Confidential containers are the product of the combination of confidential computing technology and cloud-native technology. Confidential containers use hardware-based Trusted Execution Environments (HW-TEE) for resource isolation, data protection, and remote attestation. They can protect data in execution from cloud service providers and other privileged third parties.
Confidential containers have the following characteristics: they provide confidentiality and integrity for data, especially for runtime data; they facilitate end-to-end security for the deployment and operation of sensitive workloads; they provide a way to prove that the environment in which confidential workloads are launched is authentic and trustworthy; tenants maintain almost the same experience as using ordinary containers, but can deploy sensitive applications with greater confidence in their security.
The Confidential Containers project provides a way to protect cloud native applications in a HW-TEE without additional modification to the container image during development. HW-TEE-based confidential container isolation can take two forms: process and virtual machine based isolation.
Enclave-cc provides a process-based confidential container solution leveraging Intel SGX. The term enclave is often associated with process-based isolation.
Enclave-CC enables process-based isolation. Process-based isolation is beneficial by drawing the isolation boundary exactly around each container process. This reduces the Trusted Computing Base, or the amount of the system your application depends on for security.

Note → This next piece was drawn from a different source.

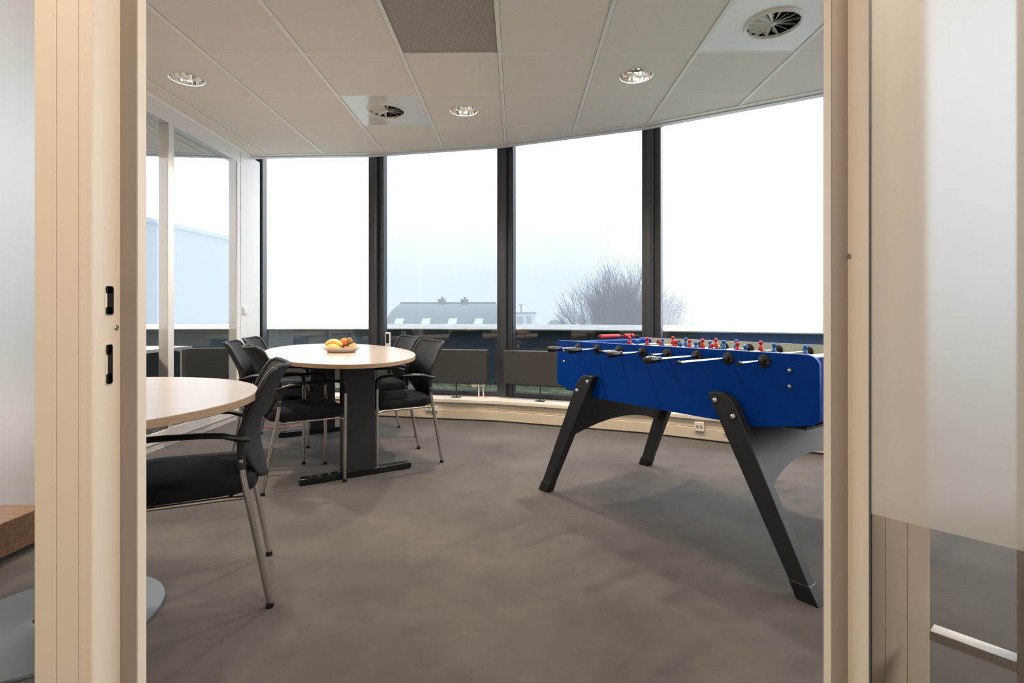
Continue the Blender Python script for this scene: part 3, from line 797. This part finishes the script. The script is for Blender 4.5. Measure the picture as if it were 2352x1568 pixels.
def fruit(name, loc, r, sc, mt, lab, rot=0, stem=True, g=None):
    m = MB(); m.ball((0, 0, 0), r, 24, 16, sc); o = m.build(name, mt, None, loc=loc, rz=rot); tag(o, lab, name, g)
    if stem: m = MB(); m.lathe([(r * .14, 0), (r * .1, r * .08), (1e-5, r * .09)], 8, (0, 0, r * sc[2] * .97)); m.build('stem_end', M_STALK, o)
    return o
fruit('orange', wloc(.018, .012, .072), .030, (1, 1, .95), M_ORANGE, 'bright orange mandarin in the middle of the fruit dish')
fruit('kiwi', wloc(.052, .012, .078), .023, (1, .95, 1.2), M_KIWI, 'brown kiwi standing highest on the fruit pile', 0, False, 'kiwis in the fruit dish')
fruit('kiwi', wloc(.085, -.022, .036), .023, (1.3, 1, 1), M_KIWI2, 'light brown kiwi lying at the right edge of the dish', .3, False, 'kiwis in the fruit dish')
fruit('kiwi', wloc(.075, .032, .042), .023, (1.3, 1, 1), M_KIWI2, 'light brown kiwi behind the front one in the dish', -.5, False, 'kiwis in the fruit dish')
fruit('kiwi', wloc(.030, .030, .033), .024, (1.25, 1, 1), M_KIWI, 'brown kiwi under the orange mandarin', .8, False, 'kiwis in the fruit dish')
for k, (x, y, z, l) in enumerate(((.026, -.055, .022, 'walnut at the front of the dish between bananas and kiwis'), (.040, -.022, .030, 'walnut resting against the front kiwi'), (.008, -.036, .024, 'walnut touching the banana tips'))):
    fruit('walnut', wloc(x, y, z), .0135, (1.1, 1, .95), M_NUT, l, k, False, 'walnuts in the fruit dish')

# ------------------------------------------------------------------ football table
FT = empty('football_table', (1.105, 1.875, 0), math.atan2(.807, -.59)); tag(FT, 'blue football table with black splayed legs and chrome rods', 'football table')
# local x = along the near side panel (t, from the near right end to the left end); local -y = across the table (w)
LT, WT, ZT = 1.43, .72, .856
def FP(t, w, z): return (t, -w, z)
def panel_outline(off=0):
    pts = [(0 + off, .62), (.03 + off, .598), (.23, .560), (1.21, .560), (LT - off, .607), (LT - off, ZT - .012), (LT - .012 - off, ZT), (.045 + off, ZT)]
    r = .04
    for k in range(1, 5): a = R(90 + 18 * k); pts.append((off + .045 + .045 * math.cos(a), ZT - .045 + .045 * math.sin(a)))
    return pts
def side_panel(w0, w1):
    m = MB(); ol = panel_outline(); m.prism([FP(t, w0, z) for t, z in ol], (0, -(w1 - w0), 0)); return m
sp = side_panel(0, .020).build('side_panel', M_BLUE, FT, .0025)
s2 = side_panel(WT - .020, WT).build('side_panel', M_BLUE, FT, .0025)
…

Consistent with the VM-based isolation design, the enclave-cc approach does not measure and attest to the workload (user application). Instead it uses a generic enclave to isolate user's application from the rest of the system. Measurement and attestation of the empty generic enclave are used in building trust to deliver the application securely.
The Confidential Containers project, including the Enclave-CC approach provides all the elements for a complete deployment flow, from creating user container image with encryption/signature to uploading it to an image registry, to pulling the image, verifying its signature and decrypting it, unpacking it into user rootfs in enclave, then booting up user containers and mounting encrypted rootfs, all the container processes are isolated with enclaves.